Page:Appearance and Reality (1916).djvu/526

From Wikisource
Jump to navigation Jump to search
This page has been proofread, but needs to be validated.

But a possibility, in this sense, stands unsupported face to face with an indefinite universe. And its value, so far, can hardly be called worth counting. If, on the other hand, we allow ourselves to use what knowledge we possess, and if we judge fairly of future life by all the grounds we have for judging, the result is not much modified. Among those grounds we certainly find a part which favours continuance; but, taken at its highest, that part appears to be small. Hence a future life must be taken as decidedly improbable.

But in this way, it will be objected, the question is not properly dealt with. “On the grounds you have stated,” it will be urged, “future life may be improbable; but then those grounds really lie outside the main point. The positive evidence for a future life is what weighs with our minds; and this is independent of discussions as to what, in the abstract, is probable.” The objection is fair, and my reply to it is plain and simple. I have ignored the positive evidence because for me it has really no value. Direct arguments to show that a future life is, not merely possible, but real, seem to me unavailing. The addition to general probability, which they make, is to my mind trifling; and, without examining these arguments in detail, I will add a few remarks.[1]

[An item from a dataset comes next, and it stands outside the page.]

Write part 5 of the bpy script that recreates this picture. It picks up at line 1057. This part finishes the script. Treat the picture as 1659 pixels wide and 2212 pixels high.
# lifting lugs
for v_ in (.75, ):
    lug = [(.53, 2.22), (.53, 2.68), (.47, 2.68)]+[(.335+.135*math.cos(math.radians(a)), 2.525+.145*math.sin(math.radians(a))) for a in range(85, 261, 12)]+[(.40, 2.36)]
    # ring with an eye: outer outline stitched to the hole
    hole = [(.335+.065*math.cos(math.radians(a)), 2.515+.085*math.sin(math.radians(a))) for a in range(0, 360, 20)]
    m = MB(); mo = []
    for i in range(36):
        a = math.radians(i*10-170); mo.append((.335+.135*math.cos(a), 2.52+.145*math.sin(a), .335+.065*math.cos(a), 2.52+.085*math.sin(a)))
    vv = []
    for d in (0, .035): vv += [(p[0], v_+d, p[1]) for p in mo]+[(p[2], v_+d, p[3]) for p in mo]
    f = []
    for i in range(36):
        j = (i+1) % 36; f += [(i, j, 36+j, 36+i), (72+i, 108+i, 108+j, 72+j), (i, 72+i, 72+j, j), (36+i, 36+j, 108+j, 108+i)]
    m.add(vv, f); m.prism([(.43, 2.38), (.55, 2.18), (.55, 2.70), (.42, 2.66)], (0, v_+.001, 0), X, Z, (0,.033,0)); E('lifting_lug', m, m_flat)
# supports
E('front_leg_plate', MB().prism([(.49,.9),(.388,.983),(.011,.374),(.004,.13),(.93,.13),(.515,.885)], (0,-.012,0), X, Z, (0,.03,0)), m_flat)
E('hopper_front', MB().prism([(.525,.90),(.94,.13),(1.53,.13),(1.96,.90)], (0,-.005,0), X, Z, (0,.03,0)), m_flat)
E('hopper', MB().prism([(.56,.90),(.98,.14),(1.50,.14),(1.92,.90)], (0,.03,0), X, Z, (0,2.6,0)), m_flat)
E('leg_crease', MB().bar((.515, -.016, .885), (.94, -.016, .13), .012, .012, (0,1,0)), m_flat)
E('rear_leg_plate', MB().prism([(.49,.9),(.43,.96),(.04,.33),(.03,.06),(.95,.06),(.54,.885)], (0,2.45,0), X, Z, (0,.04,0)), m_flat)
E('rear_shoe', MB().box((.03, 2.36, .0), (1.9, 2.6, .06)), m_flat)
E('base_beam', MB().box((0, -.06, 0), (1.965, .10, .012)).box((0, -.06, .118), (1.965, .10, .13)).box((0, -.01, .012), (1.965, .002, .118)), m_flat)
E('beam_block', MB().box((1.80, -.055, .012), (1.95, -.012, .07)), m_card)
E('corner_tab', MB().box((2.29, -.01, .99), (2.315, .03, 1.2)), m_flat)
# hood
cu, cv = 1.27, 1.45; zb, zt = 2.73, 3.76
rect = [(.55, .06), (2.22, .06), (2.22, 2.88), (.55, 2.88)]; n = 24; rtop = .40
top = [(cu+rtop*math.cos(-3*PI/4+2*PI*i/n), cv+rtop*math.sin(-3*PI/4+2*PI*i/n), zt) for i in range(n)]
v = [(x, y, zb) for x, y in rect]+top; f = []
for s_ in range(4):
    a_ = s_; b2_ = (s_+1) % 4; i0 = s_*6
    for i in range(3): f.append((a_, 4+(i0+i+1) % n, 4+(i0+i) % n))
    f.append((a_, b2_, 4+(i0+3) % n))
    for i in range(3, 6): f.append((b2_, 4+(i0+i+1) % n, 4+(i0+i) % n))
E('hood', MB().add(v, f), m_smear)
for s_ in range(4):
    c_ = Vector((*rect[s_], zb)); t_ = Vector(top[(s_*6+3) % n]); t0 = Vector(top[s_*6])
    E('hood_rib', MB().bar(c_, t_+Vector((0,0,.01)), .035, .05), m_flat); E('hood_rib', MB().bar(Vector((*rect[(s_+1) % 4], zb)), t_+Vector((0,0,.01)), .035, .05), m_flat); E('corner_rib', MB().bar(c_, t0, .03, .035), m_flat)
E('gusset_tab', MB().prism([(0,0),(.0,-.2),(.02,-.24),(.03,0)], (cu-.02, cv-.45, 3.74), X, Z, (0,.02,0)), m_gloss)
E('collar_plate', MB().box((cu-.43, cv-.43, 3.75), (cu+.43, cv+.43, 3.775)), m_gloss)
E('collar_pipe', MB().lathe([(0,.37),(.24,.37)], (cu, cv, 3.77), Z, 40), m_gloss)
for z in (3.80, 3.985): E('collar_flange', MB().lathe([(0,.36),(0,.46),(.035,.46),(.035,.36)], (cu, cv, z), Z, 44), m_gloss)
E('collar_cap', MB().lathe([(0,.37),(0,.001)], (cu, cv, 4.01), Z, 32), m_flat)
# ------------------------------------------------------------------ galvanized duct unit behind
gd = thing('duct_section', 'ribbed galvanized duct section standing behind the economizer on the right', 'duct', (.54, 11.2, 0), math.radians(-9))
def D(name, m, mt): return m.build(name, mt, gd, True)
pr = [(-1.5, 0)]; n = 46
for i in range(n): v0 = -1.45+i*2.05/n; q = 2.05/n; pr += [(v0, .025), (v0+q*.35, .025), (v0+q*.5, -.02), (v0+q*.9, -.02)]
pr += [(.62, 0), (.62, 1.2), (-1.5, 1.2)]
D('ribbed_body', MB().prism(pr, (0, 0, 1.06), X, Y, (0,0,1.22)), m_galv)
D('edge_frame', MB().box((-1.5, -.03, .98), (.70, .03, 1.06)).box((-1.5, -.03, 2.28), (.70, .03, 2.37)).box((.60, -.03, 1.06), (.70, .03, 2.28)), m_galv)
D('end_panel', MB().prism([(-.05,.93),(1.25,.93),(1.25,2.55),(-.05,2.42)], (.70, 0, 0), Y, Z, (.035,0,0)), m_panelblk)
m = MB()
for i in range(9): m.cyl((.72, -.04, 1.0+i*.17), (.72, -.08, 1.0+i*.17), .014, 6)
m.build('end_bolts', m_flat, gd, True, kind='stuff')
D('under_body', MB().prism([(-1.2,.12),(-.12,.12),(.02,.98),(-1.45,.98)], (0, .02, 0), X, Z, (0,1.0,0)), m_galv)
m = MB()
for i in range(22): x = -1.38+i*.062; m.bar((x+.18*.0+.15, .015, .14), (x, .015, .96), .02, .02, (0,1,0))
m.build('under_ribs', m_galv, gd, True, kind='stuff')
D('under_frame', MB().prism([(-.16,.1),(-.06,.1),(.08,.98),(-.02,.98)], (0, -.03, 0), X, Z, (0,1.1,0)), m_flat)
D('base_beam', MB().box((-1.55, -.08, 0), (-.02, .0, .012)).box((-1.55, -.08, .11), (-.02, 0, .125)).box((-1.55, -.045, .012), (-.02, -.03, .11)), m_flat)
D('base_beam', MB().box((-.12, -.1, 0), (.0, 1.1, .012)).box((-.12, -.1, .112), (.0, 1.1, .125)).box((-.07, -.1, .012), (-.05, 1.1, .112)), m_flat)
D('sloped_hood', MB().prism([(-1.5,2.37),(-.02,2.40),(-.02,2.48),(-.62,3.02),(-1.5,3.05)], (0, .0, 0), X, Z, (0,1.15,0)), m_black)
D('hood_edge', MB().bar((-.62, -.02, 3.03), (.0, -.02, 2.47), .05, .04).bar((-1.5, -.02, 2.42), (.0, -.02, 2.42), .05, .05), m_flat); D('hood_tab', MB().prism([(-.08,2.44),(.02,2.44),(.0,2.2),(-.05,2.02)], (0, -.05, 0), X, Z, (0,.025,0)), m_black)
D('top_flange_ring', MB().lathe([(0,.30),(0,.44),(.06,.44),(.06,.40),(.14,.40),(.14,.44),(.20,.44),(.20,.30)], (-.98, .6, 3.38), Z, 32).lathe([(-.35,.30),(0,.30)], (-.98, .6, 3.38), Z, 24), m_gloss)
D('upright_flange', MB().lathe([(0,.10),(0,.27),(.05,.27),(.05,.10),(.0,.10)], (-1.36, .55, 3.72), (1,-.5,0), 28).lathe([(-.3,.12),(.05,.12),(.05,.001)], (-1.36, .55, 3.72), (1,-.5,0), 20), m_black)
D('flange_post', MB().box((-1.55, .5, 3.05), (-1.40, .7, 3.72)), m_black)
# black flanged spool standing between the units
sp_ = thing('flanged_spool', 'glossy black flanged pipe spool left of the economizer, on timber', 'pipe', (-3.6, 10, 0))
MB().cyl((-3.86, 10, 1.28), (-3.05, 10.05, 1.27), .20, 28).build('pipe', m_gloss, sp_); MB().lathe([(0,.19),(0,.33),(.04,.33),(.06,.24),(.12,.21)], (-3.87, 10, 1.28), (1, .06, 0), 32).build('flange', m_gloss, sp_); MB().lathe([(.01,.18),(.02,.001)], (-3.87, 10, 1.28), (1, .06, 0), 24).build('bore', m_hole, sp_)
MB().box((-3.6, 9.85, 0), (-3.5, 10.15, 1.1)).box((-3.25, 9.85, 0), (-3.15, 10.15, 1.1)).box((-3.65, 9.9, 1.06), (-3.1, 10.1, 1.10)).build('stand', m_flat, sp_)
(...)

  1. The argument based on apparitions and necromancy I have discussed in the article cited above, p. 503. There, on the hypothesis that extra-human intelligences had been proved, I attempted to show that the conclusions of Spiritualism were still baseless. I had no space there to urge that the hypothesis itself is ridiculously untrue. The spiritualist appears to think that anything which is not in the usual course of things goes to prove his special conclusion. He seems not to perceive any difference between the possible and the actual. As if to open a wide field of indefinite possibilities were the same thing as the exclusion of all others but one. Against the spiritualist, open or covert, it is most important to insist that all the facts shall be dealt with, whether in man alone or, perhaps also, in the lower animals. The unbroken continuity of the phenomena is fatal to Spiritualism. The more that abnormal human perception and action is verified, the more hopeless it becomes to get to non-human beings. The more fully the monstrous results of modern séances are accepted, the more impossible it becomes, in such a far-seeing and such a silly world of demons, to find any sort of test for Spirit-Identity. As to facts my mind is, and always has been, perfectly open. It is the irrational conclusions of the spiritualist that I reject with disgust. They strike me as the expression of, and the excuse for, a discreditable superstition.